1985

Connection Machine

Danny Hillis (b. 1956)

Processing more data faster is one of the fundamental challenges in computing. From the 1940s until the 1990s, most improvements came from faster components, clock cycles, and storage systems. But another approach to processing more data faster is to break up the problem into many smaller problems and process in parallel, with a fleet of machines.

Parallelization is possible because many computing problems are similar to knitting sweaters. If you needed four sweaters in a month, you could hire the world’s fastest knitter to churn them out, knitting one each week. Or you could hire 12 fast knitters to work simultaneously on the sleeves and the bodies and then join them all together on Friday. And if you needed 10,000 sweaters? In that case, you could hire 50,000 knitters of average skill: they don’t have to be fast, and it doesn’t really matter if some of them fail, provided there is a clever approach for properly organizing the effort.

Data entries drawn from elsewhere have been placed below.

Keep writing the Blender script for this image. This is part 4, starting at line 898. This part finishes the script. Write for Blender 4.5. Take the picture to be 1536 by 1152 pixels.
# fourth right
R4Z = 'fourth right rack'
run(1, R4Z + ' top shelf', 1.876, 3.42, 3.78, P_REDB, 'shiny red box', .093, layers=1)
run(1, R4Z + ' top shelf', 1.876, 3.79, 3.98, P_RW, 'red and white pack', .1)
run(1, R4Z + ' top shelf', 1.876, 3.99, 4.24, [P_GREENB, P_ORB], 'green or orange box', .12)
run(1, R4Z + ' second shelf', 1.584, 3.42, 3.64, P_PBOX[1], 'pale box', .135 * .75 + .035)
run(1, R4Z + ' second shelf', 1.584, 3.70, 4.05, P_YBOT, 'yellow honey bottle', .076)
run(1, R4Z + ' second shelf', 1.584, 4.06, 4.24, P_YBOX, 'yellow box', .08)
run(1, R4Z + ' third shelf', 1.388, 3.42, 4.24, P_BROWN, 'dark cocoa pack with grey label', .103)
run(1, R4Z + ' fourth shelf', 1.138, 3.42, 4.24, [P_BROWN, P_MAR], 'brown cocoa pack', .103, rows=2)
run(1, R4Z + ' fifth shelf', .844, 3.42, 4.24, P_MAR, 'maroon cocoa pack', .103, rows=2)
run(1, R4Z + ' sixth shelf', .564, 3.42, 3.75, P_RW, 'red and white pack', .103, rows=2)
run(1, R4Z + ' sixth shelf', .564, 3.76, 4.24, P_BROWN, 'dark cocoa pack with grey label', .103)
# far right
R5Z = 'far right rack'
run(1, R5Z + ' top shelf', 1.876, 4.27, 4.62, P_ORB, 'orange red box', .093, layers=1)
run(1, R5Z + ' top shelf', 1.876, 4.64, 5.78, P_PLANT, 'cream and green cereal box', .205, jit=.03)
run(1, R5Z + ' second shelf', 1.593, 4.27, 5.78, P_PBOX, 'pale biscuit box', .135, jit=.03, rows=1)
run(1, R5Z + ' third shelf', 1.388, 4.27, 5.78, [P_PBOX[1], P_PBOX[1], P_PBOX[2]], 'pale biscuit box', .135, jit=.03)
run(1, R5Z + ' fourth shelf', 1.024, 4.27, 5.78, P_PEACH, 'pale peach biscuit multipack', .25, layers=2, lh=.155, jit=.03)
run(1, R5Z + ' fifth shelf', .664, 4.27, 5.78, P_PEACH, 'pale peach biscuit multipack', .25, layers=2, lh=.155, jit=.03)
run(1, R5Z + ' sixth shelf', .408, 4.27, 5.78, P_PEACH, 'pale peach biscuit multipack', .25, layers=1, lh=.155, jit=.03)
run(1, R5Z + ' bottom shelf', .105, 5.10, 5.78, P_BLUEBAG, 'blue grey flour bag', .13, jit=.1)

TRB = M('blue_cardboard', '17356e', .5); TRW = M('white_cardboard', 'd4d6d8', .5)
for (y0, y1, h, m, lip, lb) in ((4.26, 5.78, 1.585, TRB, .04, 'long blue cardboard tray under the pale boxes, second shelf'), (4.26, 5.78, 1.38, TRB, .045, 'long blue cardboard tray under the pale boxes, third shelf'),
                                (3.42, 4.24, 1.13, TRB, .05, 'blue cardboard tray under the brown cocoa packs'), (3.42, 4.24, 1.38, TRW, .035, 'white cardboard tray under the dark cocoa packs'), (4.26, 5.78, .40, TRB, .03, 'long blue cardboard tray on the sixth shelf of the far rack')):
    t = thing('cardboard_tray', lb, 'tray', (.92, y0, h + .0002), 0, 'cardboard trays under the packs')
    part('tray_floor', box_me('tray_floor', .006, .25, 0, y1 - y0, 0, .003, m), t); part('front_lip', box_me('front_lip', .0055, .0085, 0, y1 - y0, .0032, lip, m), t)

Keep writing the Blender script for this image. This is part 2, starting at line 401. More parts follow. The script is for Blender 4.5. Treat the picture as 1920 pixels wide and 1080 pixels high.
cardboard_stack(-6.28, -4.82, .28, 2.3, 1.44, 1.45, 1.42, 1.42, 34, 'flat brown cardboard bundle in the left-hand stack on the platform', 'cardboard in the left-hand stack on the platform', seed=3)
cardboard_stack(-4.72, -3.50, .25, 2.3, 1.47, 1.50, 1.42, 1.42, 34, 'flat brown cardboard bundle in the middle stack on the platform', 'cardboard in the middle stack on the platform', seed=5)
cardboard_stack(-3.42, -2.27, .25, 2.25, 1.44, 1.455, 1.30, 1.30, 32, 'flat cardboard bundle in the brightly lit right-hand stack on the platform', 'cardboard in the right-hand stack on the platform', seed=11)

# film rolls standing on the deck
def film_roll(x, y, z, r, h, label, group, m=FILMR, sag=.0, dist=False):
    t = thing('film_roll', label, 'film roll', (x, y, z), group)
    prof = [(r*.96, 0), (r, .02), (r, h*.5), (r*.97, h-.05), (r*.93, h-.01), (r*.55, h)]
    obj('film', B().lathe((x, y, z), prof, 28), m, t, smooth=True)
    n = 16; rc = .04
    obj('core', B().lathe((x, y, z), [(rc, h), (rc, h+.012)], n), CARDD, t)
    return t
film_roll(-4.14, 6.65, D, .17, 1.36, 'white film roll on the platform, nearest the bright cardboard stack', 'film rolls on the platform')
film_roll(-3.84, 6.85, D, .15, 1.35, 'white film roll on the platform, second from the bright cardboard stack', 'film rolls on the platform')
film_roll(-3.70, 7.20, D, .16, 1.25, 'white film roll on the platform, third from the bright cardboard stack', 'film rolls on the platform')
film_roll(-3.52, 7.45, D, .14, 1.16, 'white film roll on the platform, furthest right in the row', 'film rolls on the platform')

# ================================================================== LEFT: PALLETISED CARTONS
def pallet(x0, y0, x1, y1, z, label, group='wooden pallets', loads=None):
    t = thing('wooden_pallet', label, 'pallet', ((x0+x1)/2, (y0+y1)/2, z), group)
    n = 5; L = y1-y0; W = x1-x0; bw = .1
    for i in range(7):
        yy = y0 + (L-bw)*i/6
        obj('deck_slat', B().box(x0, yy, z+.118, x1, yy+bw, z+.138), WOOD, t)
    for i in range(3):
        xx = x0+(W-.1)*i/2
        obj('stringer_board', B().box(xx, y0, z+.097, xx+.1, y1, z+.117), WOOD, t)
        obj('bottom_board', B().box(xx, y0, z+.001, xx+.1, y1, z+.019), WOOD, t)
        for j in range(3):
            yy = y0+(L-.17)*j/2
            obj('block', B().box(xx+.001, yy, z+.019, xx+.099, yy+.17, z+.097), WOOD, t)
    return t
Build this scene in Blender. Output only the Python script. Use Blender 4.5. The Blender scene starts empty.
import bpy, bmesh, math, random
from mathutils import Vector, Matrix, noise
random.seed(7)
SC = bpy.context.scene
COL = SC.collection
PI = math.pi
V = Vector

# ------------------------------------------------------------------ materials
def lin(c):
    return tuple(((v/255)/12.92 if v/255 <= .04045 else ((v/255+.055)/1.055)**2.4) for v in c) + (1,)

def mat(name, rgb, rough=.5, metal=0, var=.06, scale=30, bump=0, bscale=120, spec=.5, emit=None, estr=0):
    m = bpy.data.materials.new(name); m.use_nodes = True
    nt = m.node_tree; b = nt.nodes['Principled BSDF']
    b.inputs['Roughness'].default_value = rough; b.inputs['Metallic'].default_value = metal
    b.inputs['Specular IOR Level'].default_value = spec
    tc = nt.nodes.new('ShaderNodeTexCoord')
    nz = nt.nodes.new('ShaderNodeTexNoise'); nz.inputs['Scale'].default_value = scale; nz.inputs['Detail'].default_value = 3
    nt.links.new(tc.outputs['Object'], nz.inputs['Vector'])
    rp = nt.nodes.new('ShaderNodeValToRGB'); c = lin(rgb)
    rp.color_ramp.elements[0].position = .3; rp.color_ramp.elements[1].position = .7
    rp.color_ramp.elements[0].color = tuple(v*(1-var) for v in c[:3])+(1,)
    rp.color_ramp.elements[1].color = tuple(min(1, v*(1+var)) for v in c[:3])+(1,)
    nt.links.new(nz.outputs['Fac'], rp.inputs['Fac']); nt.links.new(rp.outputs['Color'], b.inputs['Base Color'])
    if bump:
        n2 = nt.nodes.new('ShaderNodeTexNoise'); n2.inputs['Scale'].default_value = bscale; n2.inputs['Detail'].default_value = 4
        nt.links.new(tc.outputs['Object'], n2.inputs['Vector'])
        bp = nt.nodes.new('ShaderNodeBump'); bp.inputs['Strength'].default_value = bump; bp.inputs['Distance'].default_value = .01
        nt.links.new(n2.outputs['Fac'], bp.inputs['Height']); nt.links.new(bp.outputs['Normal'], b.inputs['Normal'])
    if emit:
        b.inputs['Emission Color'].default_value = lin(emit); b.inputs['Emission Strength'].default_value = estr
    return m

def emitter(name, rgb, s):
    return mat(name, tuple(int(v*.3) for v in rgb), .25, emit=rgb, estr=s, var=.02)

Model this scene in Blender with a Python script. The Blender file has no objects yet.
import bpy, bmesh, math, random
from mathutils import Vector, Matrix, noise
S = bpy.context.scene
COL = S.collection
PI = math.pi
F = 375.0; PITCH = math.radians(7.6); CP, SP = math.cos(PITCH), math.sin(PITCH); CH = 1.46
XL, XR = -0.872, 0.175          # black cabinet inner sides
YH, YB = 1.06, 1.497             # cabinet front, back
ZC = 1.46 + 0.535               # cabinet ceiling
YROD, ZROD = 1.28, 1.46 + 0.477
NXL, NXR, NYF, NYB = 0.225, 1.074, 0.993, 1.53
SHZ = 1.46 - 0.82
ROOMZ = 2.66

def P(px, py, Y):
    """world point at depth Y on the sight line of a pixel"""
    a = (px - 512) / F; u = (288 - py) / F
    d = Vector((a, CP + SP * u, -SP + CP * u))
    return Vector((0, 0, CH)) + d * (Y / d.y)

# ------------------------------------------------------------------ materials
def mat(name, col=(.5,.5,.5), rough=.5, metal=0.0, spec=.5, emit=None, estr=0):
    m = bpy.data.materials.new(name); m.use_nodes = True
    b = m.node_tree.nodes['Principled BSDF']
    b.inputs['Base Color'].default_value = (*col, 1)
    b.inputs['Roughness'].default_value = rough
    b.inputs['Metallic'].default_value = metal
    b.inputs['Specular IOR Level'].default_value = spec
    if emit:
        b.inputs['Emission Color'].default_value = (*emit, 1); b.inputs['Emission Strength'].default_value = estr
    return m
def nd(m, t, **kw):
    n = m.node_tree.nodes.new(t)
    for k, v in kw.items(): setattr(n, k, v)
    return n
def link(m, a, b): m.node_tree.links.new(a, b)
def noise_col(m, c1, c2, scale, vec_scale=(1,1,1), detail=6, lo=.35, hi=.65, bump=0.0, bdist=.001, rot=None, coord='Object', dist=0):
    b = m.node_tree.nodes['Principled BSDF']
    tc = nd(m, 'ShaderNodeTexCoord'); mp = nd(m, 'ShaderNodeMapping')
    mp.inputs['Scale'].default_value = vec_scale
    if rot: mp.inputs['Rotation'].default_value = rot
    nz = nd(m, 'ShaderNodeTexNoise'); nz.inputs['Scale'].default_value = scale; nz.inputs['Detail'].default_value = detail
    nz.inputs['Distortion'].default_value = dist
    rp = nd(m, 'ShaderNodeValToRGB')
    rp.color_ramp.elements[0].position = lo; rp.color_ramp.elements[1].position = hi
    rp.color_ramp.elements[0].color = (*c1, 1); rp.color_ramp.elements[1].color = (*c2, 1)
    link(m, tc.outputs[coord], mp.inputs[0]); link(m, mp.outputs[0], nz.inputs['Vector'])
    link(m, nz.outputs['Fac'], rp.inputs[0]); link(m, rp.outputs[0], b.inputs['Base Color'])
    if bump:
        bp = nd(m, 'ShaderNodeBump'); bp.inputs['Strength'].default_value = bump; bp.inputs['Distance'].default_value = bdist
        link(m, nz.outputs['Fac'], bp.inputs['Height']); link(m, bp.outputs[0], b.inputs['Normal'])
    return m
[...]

This is the kind of parallelism behind Thinking Machines. Based on a PhD thesis by its cofounder Danny Hillis at MIT, the company’s first supercomputer combined 65,536 puny 1-bit microprocessors, each “connected” through a massively parallel network.

Called the CM-1, it proved difficult to program, because few programmers could visualize algorithms that run efficiently on massively connected 1-bit processors. In 1991, the company released the CM-5, which used 1,024 standard 32-bit microprocessors. Programming was easier, and with so many processors, the CM-5 was one of the fastest computers in existence.

Although the idea of combining thousands of computers together in a single machine worked well in the 1990s, a decade later the dominant approach for solving big problems was grid computing—connecting thousands (or millions) of conventional computer systems over Ethernet with specialized software. Using conventional systems that were not very fast and subject to failure was the electronic equivalent of hiring “average knitters” in the sweater example. Instead of designing complicated parallelizing hardware, like the CM series, the challenge shifted to designing clever software.

SEE ALSO Hadoop Makes Big Data Possible (2006)

Removing a panel of the CM-2, exposing one of the “subcubes” containing 16 printed circuit boards, each containing 32 central processing chips, each chip containing 16 processors, for a total of 8,192 processors in the sub-cube, or 65,536 processors in total.